Curiosamente una de las grandes preocupaciones que tienen siempre los terroristas que han utilizado teléfonos móviles para sus atentados es el de no dejar pistas en el caso de que el artefacto no explosione.

¿A quién se le podría ocurrir seguir utilizando esas tarjetas después de que se conociera que la policía había encontrado una de ellas? ¿Por qué iban a emplear tarjetas compradas por ellos, manipuladas en la misma ciudad y distribuidas en sus propios locutorios? Ni siquiera un loco haría algo así. La mejor prueba es que la policía aún no ha sido capaz de localizar a los propietarios de los dos números que recibían y enviaban llamadas relacionadas con la célula de Avilés. Una de ellas comprada, por cierto, en Gijón y utilizada hasta el 2 de junio.

Y el colmo de la sinrazón. Semanas después del atentado y cuando aún están en libertad, la mayor parte de los presuntos autores materiales, se reúnen en un piso de Leganés donde aún conservan pruebas materiales de los atentados: parte del explosivo, armas y envoltorios de cartuchos.

Y todo ello, con el dormitorio de ese piso pared con pared con el de un policía, el que prestará los planos de su casa a los Geo para que se orienten.

¿Dónde están las vainas que dispararon durante «horas» con ametralladoras? Trescientas por minuto es la cadencia de disparo de esas armas. Pero en la relación exhaustiva de los Tedax y de la Policía Científica no existen las vainas de los cartuchos presuntamente disparados por esas ametralladoras. ¿Y dónde están los impactos de esas balas? ¿Y la marcación exacta de sus trayectorias, como se hace siempre en cualquier investigación policial?

¿Desde cuándo ante una situación de emergencia -aunque no fuese de la gravedad planteada el 3 de abril en Leganés- se recluta a los geos en los cines? ¿Acaso no hay un retén de guardia en su acuartelamiento? ¿No se ha medido hasta la extenuación en los ejercicios de entrenamiento el tiempo de llegada de este retén a cualquier lugar de España?

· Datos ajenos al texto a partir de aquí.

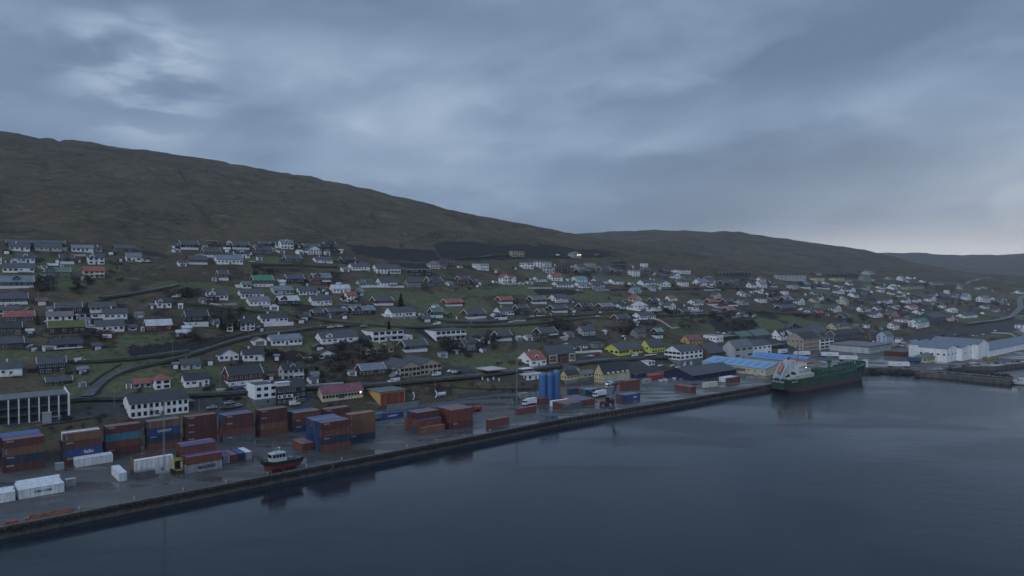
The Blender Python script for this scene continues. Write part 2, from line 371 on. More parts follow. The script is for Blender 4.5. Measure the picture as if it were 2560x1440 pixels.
l1 = Noise(led.outputs[0], .030, 5, .6, dist=.4); l2 = Noise(pos, .010, 3, .5)
ledge = M('MULTIPLY', MapR(M('ABSOLUTE', M('SUBTRACT', l1, .5)), .022, .004), MapR(l2, .38, .52))
gul = N('ShaderNodeMapping'); Lk(pos, gul.inputs[0]); gul.inputs['Rotation'].default_value = (0, 0, -TH-.25); gul.inputs['Scale'].default_value = (1.0, .10, .10)
g1 = Noise(gul.outputs[0], .014, 4, .55, dist=.3); gully = M('MULTIPLY', MapR(M('ABSOLUTE', M('SUBTRACT', g1, .47)), .010, .002), MapR(Noise(pos, .02, 3), .45, .6))
moor = MixC(M('MULTIPLY', ledge, .7), moor, (.020, .019, .018))
moor = MixC(M('MULTIPLY', gully, .75), moor, (.016, .015, .014))
moor = MixC(M('MULTIPLY', MapR(Noise(led.outputs[0], .09, 5, .7), .59, .67), .6), moor, (.17, .165, .155))
moor = MixC(MapR(a3, .58, .72, 0, .7), moor, (.022, .021, .018))
fieldm = Ramp(a3, [(.3, (.054, .064, .034)), (.5, (.094, .104, .053)), (.7, (.142, .138, .082))])
c_ = MixC(MapR(M('ADD', sp.outputs[0], M('MULTIPLY', M('SUBTRACT', a4, .5), .5)), .3, .75), moor, fieldm)
c_ = MixC(MapR(M('ADD', sp.outputs[1], M('MULTIPLY', M('SUBTRACT', a3, .5), .6)), .35, .65), c_, Ramp(a3, [(.3, (.016, .016, .018)), (.7, (.040, .037, .034))]))
c_ = MixC(MapR(M('ADD', sp.outputs[2], M('MULTIPLY', M('SUBTRACT', a3, .5), .3)), .4, .6), c_, Ramp(a3, [(.3, (.045, .046, .048)), (.7, (.075, .075, .074))]))
Lk(c_, p.inputs['Base Color'])
bp = N('ShaderNodeBump'); bp.inputs['Strength'].default_value = .9; bp.inputs['Distance'].default_value = 1.6; Lk(M('ADD', a3, M('MULTIPLY', a2, 1.5)), bp.inputs['Height']); Lk(bp.outputs[0], p.inputs['Normal'])
me.materials.append(gm); g = obj('ground', me); struct(g)

# ---------------------------------------------------------------- water
wm = bpy.data.materials.new('harbour_water'); wm.use_nodes = True; nt = wm.node_tree; p = nt.nodes['Principled BSDF']
p.inputs['Base Color'].default_value = (.010, .017, .026, 1); p.inputs['IOR'].default_value = 1.33; p.inputs['Specular IOR Level'].default_value = .5
pos = N('ShaderNodeNewGeometry').outputs['Position']
mp = N('ShaderNodeMapping'); Lk(pos, mp.inputs[0]); mp.inputs['Rotation'].default_value = (0, 0, .5); mp.inputs['Scale'].default_value = (1, 2.4, 1)
r1 = Noise(mp.outputs[0], .55, 3, .55); r2 = Noise(mp.outputs[0], .09, 3, .5); patch = M('ADD', M('MULTIPLY', Noise(mp.outputs[0], .011, 4, .5, dist=.5), .45), M('MULTIPLY', Noise(mp.outputs[0], .0032, 3, .5, dist=.8), .55))
Lk(MapR(patch, .44, .56, .07, .24), p.inputs['Roughness'])
bp = N('ShaderNodeBump'); bp.inputs['Distance'].default_value = .12; Lk(MapR(patch, .44, .56, .22, .60), bp.inputs['Strength'])
Lk(M('ADD', r1, M('MULTIPLY', r2, 1.5)), bp.inputs['Height']); Lk(bp.outputs[0], p.inputs['Normal'])
w = MB().poly([(-6300,-6200,0),(6300,-6200,0),(6300,5800,0),(-6300,5800,0)], [(0,1,2,3)]).build('water', wm); struct(w)

# ---------------------------------------------------------------- quay
def asphalt(name, base, wet, seed):
    global nt
    m = bpy.data.materials.new(name); m.use_nodes = True; nt = m.node_tree; p = nt.nodes['Principled BSDF']
    pos = N('ShaderNodeNewGeometry').outputs['Position']
    mp = N('ShaderNodeMapping'); Lk(pos, mp.inputs[0]); mp.inputs['Rotation'].default_value = (0, 0, -TH); mp.inputs['Scale'].default_value = (.35, 1, 1); mp.inputs['Location'].default_value = (seed, 0, 0)
    n = Noise(mp.outputs[0], .10, 4, .55, dist=.4); n2 = Noise(pos, 1.1, 5, .65); n3 = Noise(mp.outputs[0], .035, 4, .6)
    Lk(MixC(MapR(n3, .38, .62), tuple(c*.72 for c in base), MixC(MapR(n2, .3, .7), base, tuple(c*1.35 for c in base))), p.inputs['Base Color'])
    Lk(MapR(n, .47, .55, .62, .60-wet), p.inputs['Roughness'])
    b = N('ShaderNodeBump'); b.inputs['Distance'].default_value = .02; Lk(MapR(n, .44, .60, .4, .05), b.inputs['Strength']); Lk(Noise(pos, 4.0, 3), b.inputs['Height']); Lk(b.outputs[0], p.inputs['Normal'])
    return m
AQ = asphalt('wet_quay_asphalt', (.060, .060, .061), .48, 0.); AR = asphalt('road_asphalt', (.054, .056, .060), .22, 40.)
conc = mat('weathered_concrete', (.13, .125, .115), .85, .35, .6, streak=True, bump=.3)
darkc = mat('wet_stained_concrete', (.085, .082, .072), .7, .45, .5, streak=True, bump=.5)
def slab(name, P, z1, z0, mt, ms):
    n = len(P); b = MB()
    b.poly([(x, y, z1) for x, y in P], [tuple(range(n))], 0)
    b.poly([(x, y, z1) for x, y in P]+[(x, y, z0) for x, y in P], [(i, i+n, (i+1) % n+n, (i+1) % n) for i in range(n)], 1)
    o = b.build(name, [mt, ms])
    import bmesh
    bm = bmesh.new(); bm.from_mesh(o.data); bmesh.ops.triangulate(bm, faces=[f for f in bm.faces if len(f.verts) > 4]); bmesh.ops.recalc_face_normals(bm, faces=bm.faces); bm.to_mesh(o.data); bm.free()
    return struct(o)
slab('quay', QUAY, QZ, -4, AQ, darkc)
pr = slab('breakwater', PIER, QZ-.2, -4, darkc, darkc)
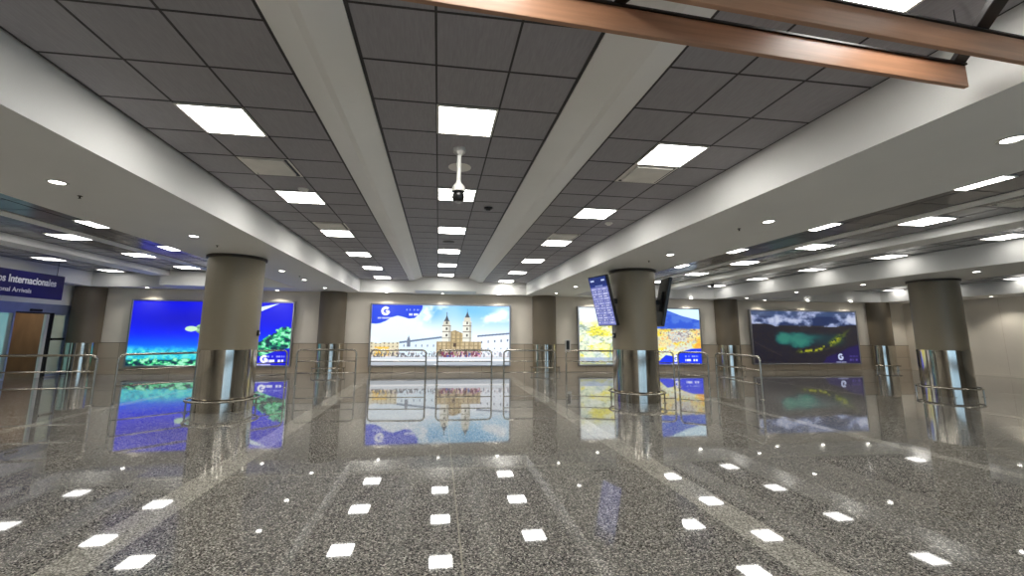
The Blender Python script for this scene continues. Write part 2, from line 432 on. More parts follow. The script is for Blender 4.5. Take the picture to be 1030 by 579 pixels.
# ================================================================== COLUMNS
RC = 0.54
def make_column(name, label, x, y, dark=False):
    t = thing(name, label, 'column', (x, y, 0)); t['kind'] = 'thing'
    b = MB(); b.lathe([(RC, 1.2), (RC, ZS - 0.06)], 'taupe', n=64); b.build('shaft', t)
    b = MB(); b.lathe([(RC, ZS - .06), (RC + .035, ZS - .055), (RC + .035, ZS - .005), (RC - .02, ZS - .005)], 'dark_taupe', n=64); b.build('top_collar', t)
    b = MB(); b.lathe([(RC + .008, 0.0), (RC + .008, 1.215), (RC, 1.215)], 'steel', n=96); b.build('steel_skirt', t)
    return t
CL = [(-4.38, 10.0), (4.83, 10.25), (14.0, 10.35)]
make_column('round_column', 'taupe round column with steel skirt in front of the blue undersea lightbox', *CL[0])
make_column('round_column', 'taupe round column carrying the two flight screens', *CL[1])
make_column('round_column', 'taupe round column near the grey side wall, rightmost of the freestanding columns', *CL[2])

def guard(x, y, r, label, a0=0, a1=2 * PI, h=.22, posts=4):
    t = thing('column_guard_rail', label, 'guard rail', (x, y, 0))
    b = MB(); n = 56
    if a1 - a0 > 6.2: b.tube([(r * math.cos(2 * PI * i / n), r * math.sin(2 * PI * i / n), h) for i in range(n)], .022, 'tube', closed=True)
    else: b.tube([(r * math.cos(a0 + (a1 - a0) * i / n), r * math.sin(a0 + (a1 - a0) * i / n), h) for i in range(n + 1)], .022, 'tube')
    b.build('ring_tube', t)
    for i in range(posts):
        a = (PI / 4 + 2 * PI * i / posts) if a1 - a0 > 6.2 else a0 + (a1 - a0) * (i + .15) / (posts - .7)
        p = MB(); p.lathe([(.016, .01), (.016, h)], 'tube', (r * math.cos(a), r * math.sin(a), 0), n=10)
        p.lathe([(0, .012), (.045, .012), (.045, 0), (0, 0)], 'tube', (r * math.cos(a), r * math.sin(a), 0), n=14); p.build('post', t)
for (x, y), l in zip(CL, ('beside the blue undersea lightbox', 'that carries the flight screens', 'nearest the grey side wall')):
    guard(x, y, .66, 'low steel ring rail around the foot of the column ' + l)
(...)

Los Geo graban todas las operaciones que realizan. ¿Dónde están las grabaciones de aquella operación, por qué no la hacen pública en su totalidad? ¿Pidieron la confirmación de la orden de entrada, para que quedara constancia, por considerarla absurda?

Un año después del 11-M, los investigadores policiales no son capaces de determinar el tipo de dinamita que explosionó en los trenes. Tampoco han sido capaces de demostrar que la dinamita encontrada salió de Mina Conchita. Por las numeraciones de los envoltorios hallados entre los restos de Leganés sólo se puede saber que una pequeña parte de la correspondiente a esos lotes llegó a Mina Conchita. ¿A dónde fue el resto? ¿Porque no pudo salir de esos lugares la que explosionó?

DEDUCCIÓN

Sólo una pura deducción lleva a los investigadores al convencimiento de que las mochilas que explosionaron en los trenes llevaban teléfonos móviles como temporizadores. Lo suponen porque en la mochila que se desactivó, la encontrada en la comisaría de Vallecas, y en otra, que lograron neutralizar, situada en un arcén, había teléfonos. ¿Y si el resto explotó por radio control? No hay forma de demostrar ni una cosa ni la contraria.

¿Y si las mochilas que no explosionaron, con sus teléfonos móviles, la tarjeta que llevó a la célula presuntamente integrista de Lavapiés, la cinta coránica y los restos de dinamita en la furgoneta de Alcalá fueran tan sólo señuelos para los investigadores? Sí, ya sé. Parece una novela de Le Carré. Pero es que la realidad -y perdónenme que se lo recuerde- es casi siempre aún peor.